With early voting set to begin the following morning, Georgia gubernatorial candidate and former State Senator Jason Esteves hosted a rally at a brewery on Sunday. The rally was a kickoff to early voting for the upcoming general primary election, which begins on Monday.
The rally drew a multiracial, multigenerational crowd of supporters, the kind of coalition Esteves argues is the only path to flipping the governor’s mansion for Democrats for the first time in 30 years. His campaign’s pitch centers on what he describes as three pillars of health, wealth, and opportunity, issues he says transcend party lines.

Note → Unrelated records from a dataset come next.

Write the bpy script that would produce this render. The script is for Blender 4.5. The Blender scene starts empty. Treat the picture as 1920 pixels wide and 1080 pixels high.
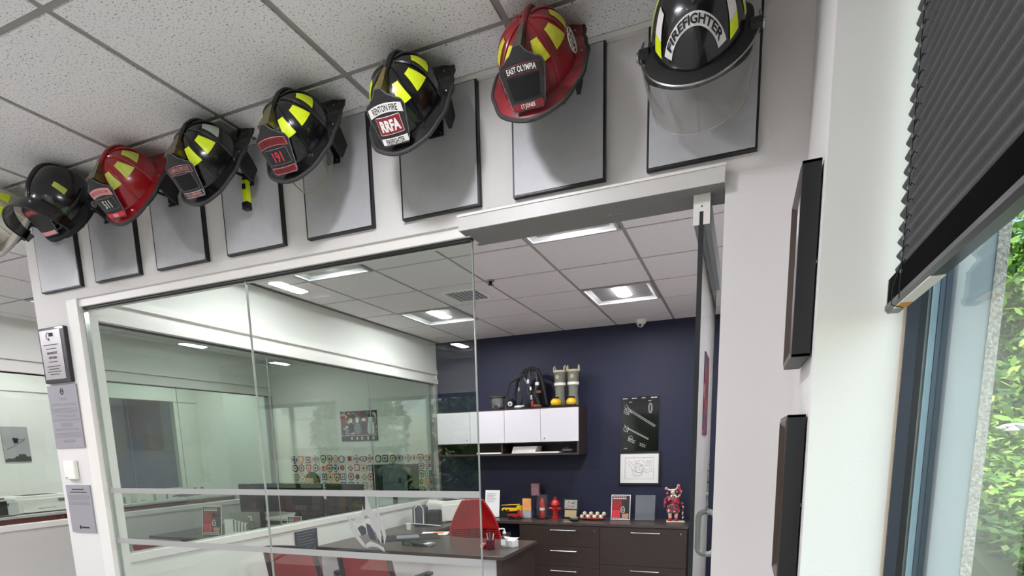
import bpy, bmesh, math, random
from mathutils import Vector, Matrix
from mathutils.geometry import tessellate_polygon
random.seed(7)
S = bpy.context.scene
COL = S.collection
R = math.radians

# ---------------- camera, world, sun, exposure ----------------
cam_d = bpy.data.cameras.new('camera'); cam = bpy.data.objects.new('camera', cam_d); COL.objects.link(cam)
S.camera = cam
YAW, PITCH, ROLL = 0.39452, -0.16900, -0.023562
_f = Vector((-math.sin(YAW)*math.cos(PITCH), math.cos(YAW)*math.cos(PITCH), math.sin(PITCH)))
_r = Vector((math.cos(YAW), math.sin(YAW), 0)); _u = _r.cross(_f)
_r2 = math.cos(ROLL)*_r + math.sin(ROLL)*_u; _u2 = -math.sin(ROLL)*_r + math.cos(ROLL)*_u
M = Matrix((( _r2.x, _u2.x, -_f.x, 0), (_r2.y, _u2.y, -_f.y, -2.06), (_r2.z, _u2.z, -_f.z, 1.64), (0, 0, 0, 1)))
cam.matrix_world = M
cam_d.sensor_width = 36; cam_d.sensor_fit = 'HORIZONTAL'
cam_d.lens = 1058.7/1920*36
cam_d.shift_x = 10/1920; cam_d.shift_y = 478/1920
cam_d.clip_start = 0.02; cam_d.clip_end = 200

w = bpy.data.worlds.new('world'); S.world = w; w.use_nodes = True
wn = w.node_tree.nodes; wl = w.node_tree.links
sky = wn.new('ShaderNodeTexSky'); sky.sky_type = 'NISHITA'; sky.sun_disc = False
sky.sun_elevation = R(50); sky.sun_rotation = R(120); sky.air_density = 1.0
wl.new(sky.outputs[0], wn['Background'].inputs[0]); wn['Background'].inputs[1].default_value = 0.14

def add_sun(e, rx, rz):
    d = bpy.data.lights.new('sun', 'SUN'); d.energy = e; d.angle = R(1.0); d.color = (1, .95, .86)
    o = bpy.data.objects.new('sun', d); COL.objects.link(o); o.rotation_euler = (R(rx), 0, R(rz)); return o
add_sun(2.2, 35, -25)
def area(name, loc, rot, sx, sy, e, col=(1, 1, 1)):
    d = bpy.data.lights.new(name, 'AREA'); d.shape = 'RECTANGLE'; d.size = sx; d.size_y = sy; d.energy = e; d.color = col
    o = bpy.data.objects.new(name, d); COL.objects.link(o); o.location = loc; o.rotation_euler = rot; return o
S.view_settings.view_transform = 'Standard'; S.view_settings.look = 'None'
S.view_settings.exposure = 1.92; S.view_settings.gamma = 1.0; S.view_settings.use_curve_mapping = False
LIGHT = 80.0        # emission of the ceiling lenses
S.cycles.transparent_max_bounces = 32; S.cycles.max_bounces = 14

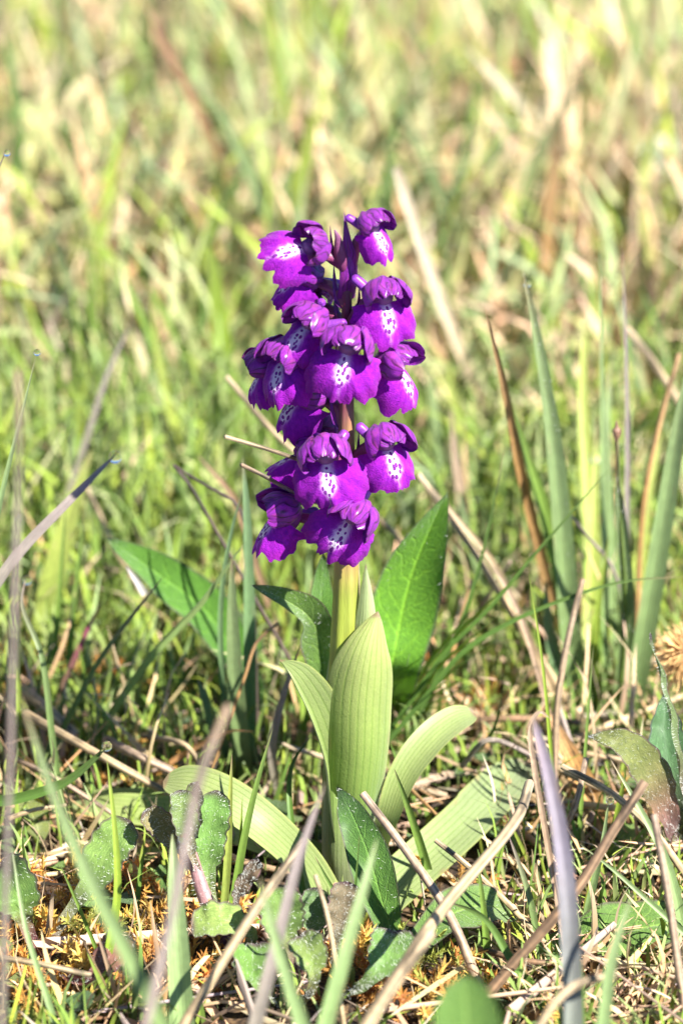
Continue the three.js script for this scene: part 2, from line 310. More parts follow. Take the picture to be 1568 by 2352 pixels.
// 6. small round ground leaves
const smallLeaf = ribbon({ pts: [V(0, 0, 0), V(0, 0.25, 0.1), V(0, 0.55, 0.35), V(0, 0.7, 0.85)], w: 0.62, n: 8, m: 4, cup: 0.18, prof: (t) => t < 0.35 ? 0.12 : Math.sqrt(Math.max(0, 1 - ((t - 0.68) / 0.34) ** 2)), face: V(0, 0.8, 1), col: (t, u) => { const k = 0.85 + 0.25 * t; return [k, k, k * 0.9]; } });
scatter('ground_cover', 'small oval green leaves spread low between the grass', 'ground cover', [smallLeaf], M.broad, 5200, () => {
  const z = 0.1 - 0.62 * rnd(), x = rr(-0.4, 0.4);
  if (clearOf(x, z) || fbm(x * 11, z * 11, 31) < 0.0) return null;
  const h = rr(0.006, 0.013) * (z < -0.2 ? 1.5 : 1) * (z > -0.01 && Math.abs(x) < 0.05 ? 0.6 : 1);
  return { p: V(x, groundY(x, z) - 0.001, z), ry: rr(0, 6.28), tx: rr(-0.2, 0.5), s: V(h, h, h), c: jit(pick([[0.16, 0.28, 0.05], [0.24, 0.37, 0.06], [0.12, 0.22, 0.06], [0.32, 0.36, 0.07], [0.42, 0.22, 0.06]]), 0.2) };
});

{ // dew on the tips of that grass
  const ball = new THREE.SphereGeometry(1, 12, 8);
  scatter('dew', 'tiny dew beads glinting on the tips of the meadow grass', 'dew', [ball], M.dew, dewSpots.length, (i) => ({ p: dewSpots[i], ry: 0, s: V(1, 1, 1).multiplyScalar(rr(0.0004, 0.0009)), c: [1, 1, 1] }));
}
// ---------------------------------------------------------------- the orchid
const orchid = thing('orchid', 'purple orchid in full bloom with spotted flowers on a thick upright stem', 'orchid');
const stemX = (y) => { const k = y / 0.165; return 0.0012 + 0.0016 * Math.sin(k * 3.0) - 0.0012 * k; };
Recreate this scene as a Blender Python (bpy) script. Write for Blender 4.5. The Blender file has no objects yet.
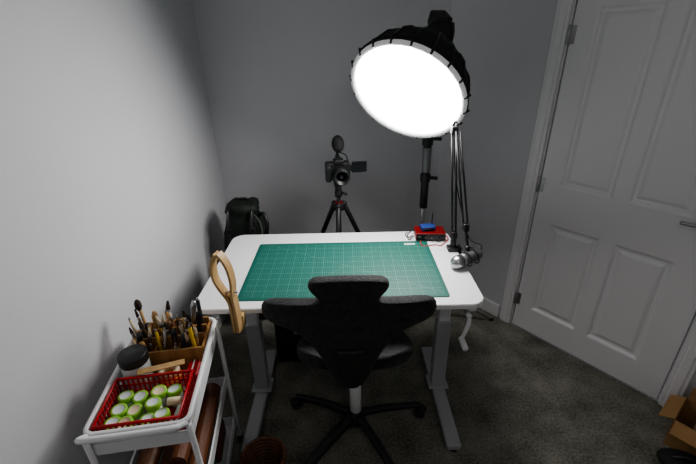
import bpy, bmesh, math, random
from mathutils import Vector, Matrix, Euler
random.seed(7)
scene = bpy.context.scene
scene.view_settings.view_transform = 'AgX'
scene.view_settings.look = 'AgX - Medium High Contrast'
scene.view_settings.exposure = 1.62

# ------------------------------------------------------------ materials
def mat(name, col, rough=0.6, metal=0.0, bump=0.0, bscale=200.0, var=0.0, vscale=8.0, emit=None, es=0.0, spec=None, coat=0.0, sheen=0.0):
    m = bpy.data.materials.new(name); m.use_nodes = True
    nt = m.node_tree; b = nt.nodes["Principled BSDF"]
    b.inputs["Base Color"].default_value = (*col, 1)
    b.inputs["Roughness"].default_value = rough
    b.inputs["Metallic"].default_value = metal
    if spec is not None: b.inputs["Specular IOR Level"].default_value = spec
    if coat: b.inputs["Coat Weight"].default_value = coat
    if sheen:
        b.inputs["Sheen Weight"].default_value = sheen
    if emit:
        b.inputs["Emission Color"].default_value = (*emit, 1)
        b.inputs["Emission Strength"].default_value = es
    tc = nt.nodes.new("ShaderNodeTexCoord")
    if var > 0:
        n = nt.nodes.new("ShaderNodeTexNoise"); n.inputs["Scale"].default_value = vscale; n.inputs["Detail"].default_value = 6
        nt.links.new(tc.outputs["Object"], n.inputs["Vector"])
        r = nt.nodes.new("ShaderNodeMapRange")
        r.inputs["From Min"].default_value = 0.25; r.inputs["From Max"].default_value = 0.75
        r.inputs["To Min"].default_value = 1 - var; r.inputs["To Max"].default_value = 1 + var
        nt.links.new(n.outputs["Fac"], r.inputs["Value"])
        mx = nt.nodes.new("ShaderNodeVectorMath"); mx.operation = 'SCALE'
        mx.inputs[0].default_value = col
        nt.links.new(r.outputs["Result"], mx.inputs["Scale"])
        nt.links.new(mx.outputs["Vector"], b.inputs["Base Color"])
    if bump > 0:
        n2 = nt.nodes.new("ShaderNodeTexNoise"); n2.inputs["Scale"].default_value = bscale; n2.inputs["Detail"].default_value = 4
        nt.links.new(tc.outputs["Object"], n2.inputs["Vector"])
        bp = nt.nodes.new("ShaderNodeBump"); bp.inputs["Strength"].default_value = bump; bp.inputs["Distance"].default_value = 0.004
        nt.links.new(n2.outputs["Fac"], bp.inputs["Height"])
        nt.links.new(bp.outputs["Normal"], b.inputs["Normal"])
    return m

def wood(name, c1, c2, scale=14, stretch=(1, 1, 8)):
    m = mat(name, c1, 0.5); nt = m.node_tree; b = nt.nodes["Principled BSDF"]
    tc = nt.nodes.new("ShaderNodeTexCoord"); mp = nt.nodes.new("ShaderNodeMapping")
    mp.inputs["Scale"].default_value = (stretch[0]*scale, stretch[1]*scale, scale/stretch[2])
    n = nt.nodes.new("ShaderNodeTexNoise"); n.inputs["Scale"].default_value = 3; n.inputs["Detail"].default_value = 8
    cr = nt.nodes.new("ShaderNodeValToRGB")
    cr.color_ramp.elements[0].position = .35; cr.color_ramp.elements[0].color = (*c2, 1)
    cr.color_ramp.elements[1].position = .65; cr.color_ramp.elements[1].color = (*c1, 1)
    nt.links.new(tc.outputs["Object"], mp.inputs[0]); nt.links.new(mp.outputs[0], n.inputs["Vector"])
    nt.links.new(n.outputs["Fac"], cr.inputs[0]); nt.links.new(cr.outputs[0], b.inputs["Base Color"])
    return m

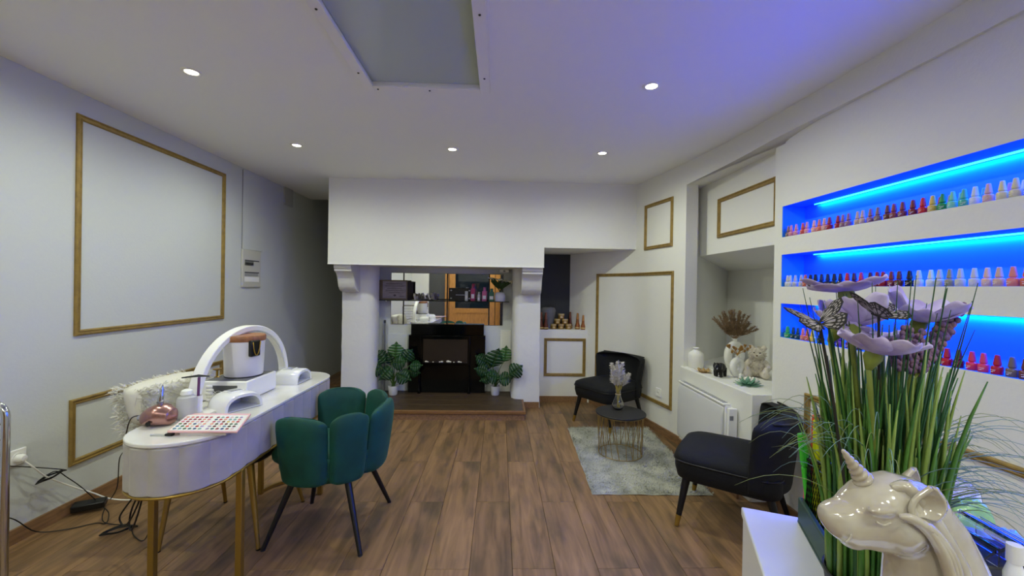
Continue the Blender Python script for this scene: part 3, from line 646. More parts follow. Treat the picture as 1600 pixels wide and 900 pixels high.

“No matter what you believe in and who you are, you ultimately care about making sure that you and your family have access to health care, that you can afford to buy a home in this state, and that you can live in a safe community where your child has access to a great public school,” Esteves said.
Esteves, a former Atlanta Board of Education chair, leaned heavily on his lived experience as a small-business owner and caregiver throughout the evening. In his remarks to the crowd, he spoke about stepping in to wash dishes at one of his family’s restaurants when a worker walked out, calling it the kind of firsthand experience that sets him apart from other candidates in the field.

“What makes me unique is the fact that when I talk about my experiences, it’s not some theory or policy memo or a poll that informs me on the issues,” he said. “It’s my lived experiences.”
On education, one of his signature issues, Esteves took aim at what he characterized as the hollow promise of graduation rates that have climbed while literacy rates have fallen.
“We cannot be behind Mississippi in anything, and we are behind them when it comes to the work they’re doing around literacy,” he said, pledging to increase teacher pay, invest in early learning, and expand workforce pathways beyond a four-year college degree.
The rally drew supporters from across the political and media landscape. State Rep. Nikki Merritt, who has worked alongside Esteves in the legislature, offered one of the evening’s more personal endorsements.
“This is the same person that I know,” Merritt said. “Someone who is hard working, someone who is committed, and someone who knows how to put people over politics.”
Former state Sen. Jason Carter, grandson of President Jimmy Carter, also spoke, drawing a contrast between Esteves and the Republican field.
“We don’t want ads,” Carter told the crowd. “We want somebody who understands in their heart what the issues are.”
Among those in attendance was YouTube personality and political commentator Philip DeFranco, host of The Philip DeFranco Show, whose news commentary channel has amassed more than 6.6 million subscribers. DeFranco said Esteves’ coalition-building ability and focus on affordability brought him to the event.
“A lot of his values, a lot of what he’s going for, it’s common sense,” DeFranco said. “It’s not these culture war things that take you left and right and off the message.”
Carl Hill, External Affairs Director for Atlanta Public Schools, said small business was the cornerstone issue drawing him to the polls.
“Small businesses must thrive,” Hill said. “You need to have a vitality of not only our local neighborhoods in Atlanta, but also the local neighborhoods throughout the state.”
DeFranco, who described himself as a small business owner, said Esteves’ pitch felt personal. “Whether it’s who I was 20 years ago trying to start, or someone I see myself as now as a small business owner that’s doing very well, it’s just stuff that makes sense,” he said.
Esteves closed the evening with a direct appeal to voters headed to the polls the following morning, invoking Georgia’s history of unlikely political victories, from Jimmy Carter’s rise from the school board to the governorship, to the 2020 Senate wins of Jon Ossoff and Raphael Warnock.
“If you’re tired of the same old politics and the politicians that got us into many of the crises that we are in, then I’m asking for your vote,” Esteves said. “That’s a vision for the future of the state that gives people something to vote for, not just someone to vote against.”